▶ [Collected data]
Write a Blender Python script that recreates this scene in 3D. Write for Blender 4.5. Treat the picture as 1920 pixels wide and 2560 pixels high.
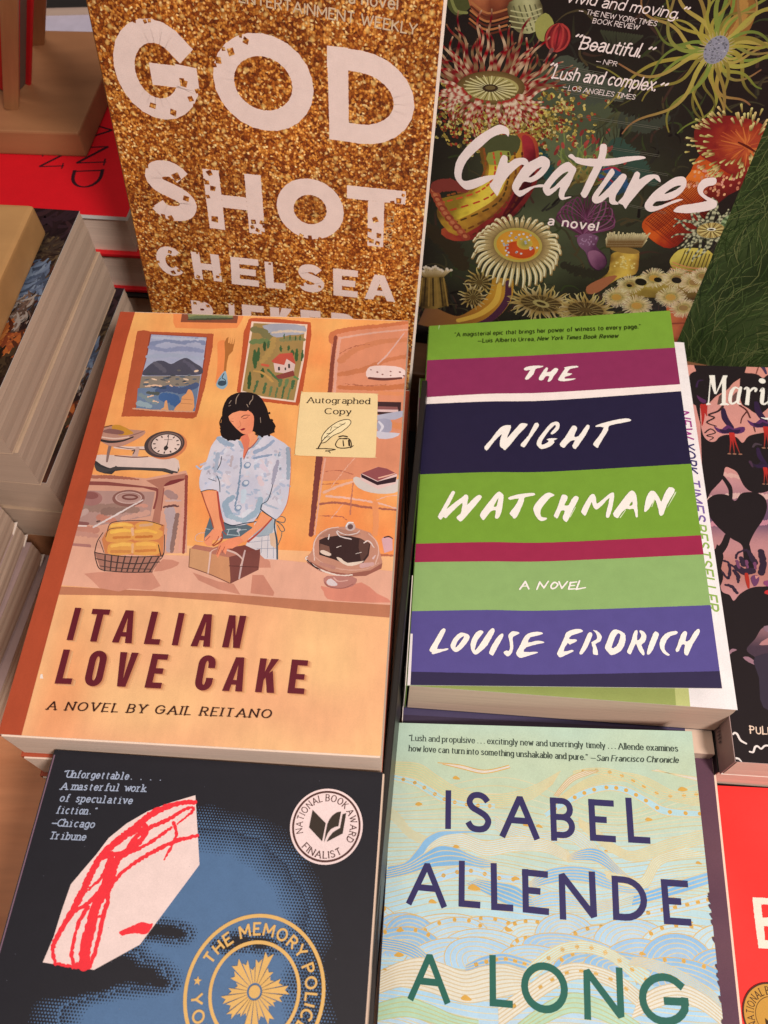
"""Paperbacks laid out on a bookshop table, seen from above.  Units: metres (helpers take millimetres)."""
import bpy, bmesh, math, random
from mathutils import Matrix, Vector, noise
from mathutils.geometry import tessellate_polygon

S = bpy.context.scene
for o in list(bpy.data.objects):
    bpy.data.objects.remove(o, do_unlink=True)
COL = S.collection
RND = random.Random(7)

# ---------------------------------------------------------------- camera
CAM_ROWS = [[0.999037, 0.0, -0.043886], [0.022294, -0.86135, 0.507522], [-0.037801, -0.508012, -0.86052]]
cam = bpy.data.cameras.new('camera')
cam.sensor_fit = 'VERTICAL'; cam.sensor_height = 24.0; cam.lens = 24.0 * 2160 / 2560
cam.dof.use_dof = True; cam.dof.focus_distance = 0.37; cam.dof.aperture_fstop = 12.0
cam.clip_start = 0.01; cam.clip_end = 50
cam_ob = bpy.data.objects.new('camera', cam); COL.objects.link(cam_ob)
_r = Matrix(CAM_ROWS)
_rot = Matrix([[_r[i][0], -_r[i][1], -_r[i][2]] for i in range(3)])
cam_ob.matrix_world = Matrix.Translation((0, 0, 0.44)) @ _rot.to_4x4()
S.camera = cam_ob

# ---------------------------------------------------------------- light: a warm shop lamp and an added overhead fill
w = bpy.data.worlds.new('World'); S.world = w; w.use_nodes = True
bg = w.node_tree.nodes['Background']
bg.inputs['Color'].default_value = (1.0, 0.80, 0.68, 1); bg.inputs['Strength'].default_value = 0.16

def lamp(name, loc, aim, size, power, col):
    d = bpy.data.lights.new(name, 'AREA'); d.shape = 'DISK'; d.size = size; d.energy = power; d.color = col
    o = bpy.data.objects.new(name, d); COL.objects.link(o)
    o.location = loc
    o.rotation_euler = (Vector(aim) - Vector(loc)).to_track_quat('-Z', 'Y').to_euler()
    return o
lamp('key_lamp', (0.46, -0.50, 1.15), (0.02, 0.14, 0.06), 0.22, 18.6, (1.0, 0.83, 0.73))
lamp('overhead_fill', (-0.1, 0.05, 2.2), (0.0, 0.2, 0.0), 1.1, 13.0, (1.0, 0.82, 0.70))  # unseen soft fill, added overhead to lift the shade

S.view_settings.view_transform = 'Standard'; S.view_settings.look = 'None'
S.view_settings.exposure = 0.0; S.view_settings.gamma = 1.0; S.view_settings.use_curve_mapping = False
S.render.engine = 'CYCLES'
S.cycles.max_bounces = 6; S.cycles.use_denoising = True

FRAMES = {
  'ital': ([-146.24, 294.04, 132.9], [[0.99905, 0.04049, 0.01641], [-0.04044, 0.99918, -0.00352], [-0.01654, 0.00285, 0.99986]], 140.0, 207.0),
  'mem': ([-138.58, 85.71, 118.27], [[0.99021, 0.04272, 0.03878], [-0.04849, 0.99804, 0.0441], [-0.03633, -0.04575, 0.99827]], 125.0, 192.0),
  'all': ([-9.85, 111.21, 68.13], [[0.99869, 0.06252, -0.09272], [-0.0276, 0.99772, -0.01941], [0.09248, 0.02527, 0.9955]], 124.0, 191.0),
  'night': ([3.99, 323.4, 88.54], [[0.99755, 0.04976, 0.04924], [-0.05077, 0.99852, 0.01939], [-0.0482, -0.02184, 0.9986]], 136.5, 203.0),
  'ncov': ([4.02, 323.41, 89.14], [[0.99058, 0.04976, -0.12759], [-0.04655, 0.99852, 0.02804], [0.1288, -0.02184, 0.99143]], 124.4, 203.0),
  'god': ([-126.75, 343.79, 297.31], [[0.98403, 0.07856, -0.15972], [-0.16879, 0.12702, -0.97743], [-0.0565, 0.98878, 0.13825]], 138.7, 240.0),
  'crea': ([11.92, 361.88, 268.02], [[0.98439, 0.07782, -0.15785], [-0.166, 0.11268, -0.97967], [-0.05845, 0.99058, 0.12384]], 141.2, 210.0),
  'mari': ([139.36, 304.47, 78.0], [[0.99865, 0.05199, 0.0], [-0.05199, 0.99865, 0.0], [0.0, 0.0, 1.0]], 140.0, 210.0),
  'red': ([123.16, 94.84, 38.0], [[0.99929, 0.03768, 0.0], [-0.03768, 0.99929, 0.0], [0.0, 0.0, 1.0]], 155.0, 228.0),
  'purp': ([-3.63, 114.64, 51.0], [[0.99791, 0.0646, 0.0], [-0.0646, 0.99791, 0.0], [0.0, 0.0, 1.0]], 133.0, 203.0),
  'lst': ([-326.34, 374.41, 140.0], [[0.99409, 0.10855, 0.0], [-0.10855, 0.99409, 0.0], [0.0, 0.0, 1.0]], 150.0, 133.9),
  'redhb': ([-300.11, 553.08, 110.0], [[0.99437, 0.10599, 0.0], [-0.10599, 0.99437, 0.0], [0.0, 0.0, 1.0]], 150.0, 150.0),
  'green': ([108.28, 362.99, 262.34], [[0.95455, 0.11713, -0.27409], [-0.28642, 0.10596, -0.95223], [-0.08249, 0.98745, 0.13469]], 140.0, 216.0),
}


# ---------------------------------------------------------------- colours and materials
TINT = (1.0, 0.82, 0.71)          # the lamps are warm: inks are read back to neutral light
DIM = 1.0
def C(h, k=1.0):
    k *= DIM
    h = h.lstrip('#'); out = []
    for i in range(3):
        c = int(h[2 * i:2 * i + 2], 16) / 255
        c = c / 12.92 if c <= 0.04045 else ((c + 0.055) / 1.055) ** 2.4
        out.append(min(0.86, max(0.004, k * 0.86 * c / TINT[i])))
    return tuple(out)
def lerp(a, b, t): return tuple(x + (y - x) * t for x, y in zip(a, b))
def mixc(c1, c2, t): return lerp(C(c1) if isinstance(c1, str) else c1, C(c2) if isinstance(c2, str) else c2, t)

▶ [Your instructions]
Extract the lines exactly, please: the first line of the listing, the line with "S.cycles.max_bounces = 6;", and every line between them, but no pictures.

▶ [Full answer]
Write a Blender Python script that recreates this scene in 3D. Write for Blender 4.5. Treat the picture as 1920 pixels wide and 2560 pixels high.
"""Paperbacks laid out on a bookshop table, seen from above.  Units: metres (helpers take millimetres)."""
import bpy, bmesh, math, random
from mathutils import Matrix, Vector, noise
from mathutils.geometry import tessellate_polygon

S = bpy.context.scene
for o in list(bpy.data.objects):
    bpy.data.objects.remove(o, do_unlink=True)
COL = S.collection
RND = random.Random(7)

# ---------------------------------------------------------------- camera
CAM_ROWS = [[0.999037, 0.0, -0.043886], [0.022294, -0.86135, 0.507522], [-0.037801, -0.508012, -0.86052]]
cam = bpy.data.cameras.new('camera')
cam.sensor_fit = 'VERTICAL'; cam.sensor_height = 24.0; cam.lens = 24.0 * 2160 / 2560
cam.dof.use_dof = True; cam.dof.focus_distance = 0.37; cam.dof.aperture_fstop = 12.0
cam.clip_start = 0.01; cam.clip_end = 50
cam_ob = bpy.data.objects.new('camera', cam); COL.objects.link(cam_ob)
_r = Matrix(CAM_ROWS)
_rot = Matrix([[_r[i][0], -_r[i][1], -_r[i][2]] for i in range(3)])
cam_ob.matrix_world = Matrix.Translation((0, 0, 0.44)) @ _rot.to_4x4()
S.camera = cam_ob

# ---------------------------------------------------------------- light: a warm shop lamp and an added overhead fill
w = bpy.data.worlds.new('World'); S.world = w; w.use_nodes = True
bg = w.node_tree.nodes['Background']
bg.inputs['Color'].default_value = (1.0, 0.80, 0.68, 1); bg.inputs['Strength'].default_value = 0.16

def lamp(name, loc, aim, size, power, col):
    d = bpy.data.lights.new(name, 'AREA'); d.shape = 'DISK'; d.size = size; d.energy = power; d.color = col
    o = bpy.data.objects.new(name, d); COL.objects.link(o)
    o.location = loc
    o.rotation_euler = (Vector(aim) - Vector(loc)).to_track_quat('-Z', 'Y').to_euler()
    return o
lamp('key_lamp', (0.46, -0.50, 1.15), (0.02, 0.14, 0.06), 0.22, 18.6, (1.0, 0.83, 0.73))
lamp('overhead_fill', (-0.1, 0.05, 2.2), (0.0, 0.2, 0.0), 1.1, 13.0, (1.0, 0.82, 0.70))  # unseen soft fill, added overhead to lift the shade

S.view_settings.view_transform = 'Standard'; S.view_settings.look = 'None'
S.view_settings.exposure = 0.0; S.view_settings.gamma = 1.0; S.view_settings.use_curve_mapping = False
S.render.engine = 'CYCLES'
S.cycles.max_bounces = 6; S.cycles.use_denoising = True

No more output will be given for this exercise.